Leading the sale is a spectacular Kashmir sapphire and diamond cluster ring. Kashmir sapphires are one of the rarest precious stones in the world, renowned for their velvety appearance and vivid colour. The ring on offer is a cushion shaped sapphire of Kashmir origin which is deep royal blue in hue and weighs 5.493 carats. The sapphire is set within a surround of old brilliant-cut diamonds with 1.40 carats total. The outstanding ring is offered with an estimate of £320,000-380,000.

Kashmir sapphire and diamond ring

Kashmir sapphire and diamond cluster ring, weighs 5.493 carats set within a surround of old brilliant-cut diamonds with 1.40 carats total, estimate of £330,000-400,000.

Picture courtesy of Bonhams

Sapphires from Kashmir were first discovered in the late 1870s, early 1880s, high up in the snow-clad Great Himalayas of north-western India where a landslide revealed unknown deposits in a rock valley 4,500m above sea level. The mine could only be worked from July-September each year due to the high altitude and near perpetual heavy snowfall and was exhausted after a 30–40-year period. 

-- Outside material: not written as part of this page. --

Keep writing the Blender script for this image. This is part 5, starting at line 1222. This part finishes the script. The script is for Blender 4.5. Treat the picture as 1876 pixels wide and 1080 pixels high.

Emily Barber, Bonhams Head of Jewellery, UK, said: “Today, Kashmir sapphires are the gold standard against which all other sapphires are judged and consequently they are avidly sought by collectors who are looking for top-quality stones.”

Other sale highlights include a selection of antique heirlooms from the Collection of the Ingilby family who have resided at Ripley Castle for over 700 years. Standout lots include: 

  • pink oval-cut sapphire and diamond ring, circa 1900. The Sri Lankan sapphire weighs 3.89 carats and is offered with an estimate of £8,000-12,000.
  • gold and garnet Archaeological Revival bangle, circa 1860. The hinged gold bangle has a rope-twist border set with applied garnet cabochons, each feature a fringe of garnet bead tassels with gold amphora finials between the cable-link swags allowing movement when worn. Offered with an estimate of £4,000-6,000.
  • An elegant mid-19th century diamond, ruby and natural pearl bow brooch/pendant. The design features a fluttering diamond ribbon bows with a central row of rubies and suspended natural pearl drop. Offered with an estimate of £10,000-15,000.